There is an indication that the staff sergeant is aware that he has committed a war crime in that the information he gained (how to kill the aliens more efficiently, i.e., where to shoot them) is not transmitted to higher headquarters for dissemination. At the time the Marines had not yet learned that the aliens were tracking their transmissions, and the squad had radio contact with higher headquarters. Yet on learning the aliens can be killed most efficiently by shooting them in the right side of their chests the squad does not transmit this information. Was the staff sergeant concerned that he would be asked how he had obtained this information? Does this hearken back to some dark secret about Afghanistan or Iraq? And notice that the lieutenant is conveniently "not in the room" when the staff sergeant does what he does.

As noted, what he did is a war crime. There are people on this planet who profess that they would rather die (and by the way that all the rest of us should die) rather than do something they believe to be morally reprehensible. These people would, if they were aware of the staff sergeant's actions, be horrified and demand that he be tried and punished for his actions. These are the same ones that insist that we prove our moral superiority over Al Qaida and the Taliban by treating them as lawful combatants despite the fact that they as a group slaughter civilians (to include women and children) and generally execute any prisoners, wounded or not, that come into their hands. In short, they do not conform to the laws of land warfare, much less the Geneva Conventions, but must be accorded full benefits of the same or we are the bad guys. The fact that the aliens are taking no prisoners (and are clearly not signatories of the Geneva Conventions) is thus irrelevant and the staff sergeant's actions should not be sanctioned. That the enemy is barbaric is simply all the more reason for us to be steadfastly civilized, even if it means we lose and are annihilated not just as a culture, but a species. Of course the majority who take this opinion are quite happy that they themselves do not have to pay the price for this attitude (at least not right away as they enjoy their lives), but rather soldiers and Marines (who are expending their lives to ensure the bliss of those individuals).
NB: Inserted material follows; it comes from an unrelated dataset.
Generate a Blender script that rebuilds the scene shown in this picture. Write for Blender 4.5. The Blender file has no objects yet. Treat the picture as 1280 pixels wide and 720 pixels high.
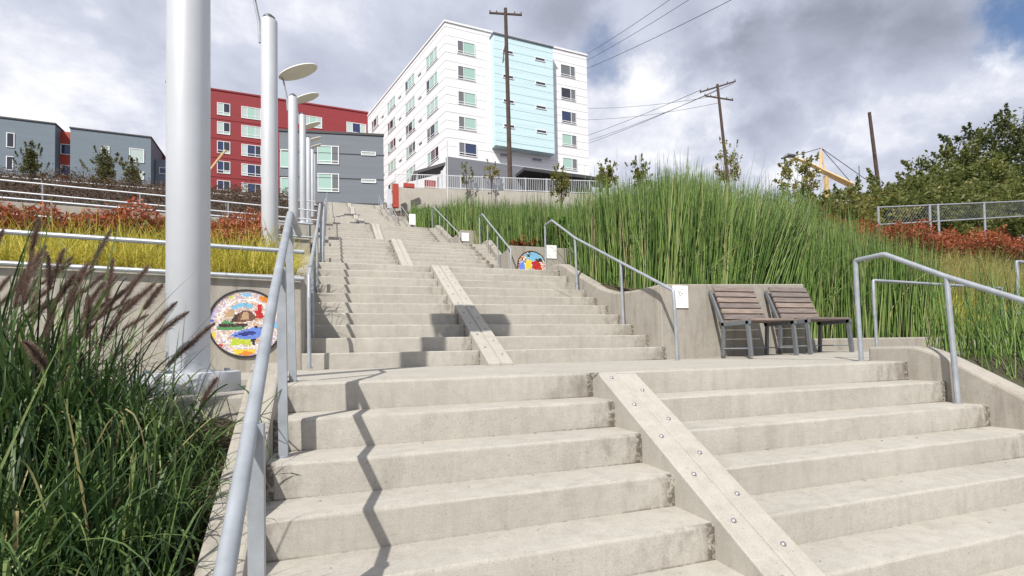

There are a lot of other things that can be discussed about this film: the aliens' military intelligence for example. How did they determine their landing points? What is their level of technology? Did they really come from outside of our solar system (their approach to our planet does not seem to indicate they had access to faster than light engines), or from a planet inside our solar system? They appear to be true amphibians, able to work underwater without need of special gear, but also fully adapted to maneuvering on dry land. And clearly they were oxygen breathers and completely comfortable in a 1G gravity field and the atmospheric pressure, etc.

There is a lot I could go into in the strategic department, but I have already taken up too much space with this.

Still, I will say again that this is a film worth seeing.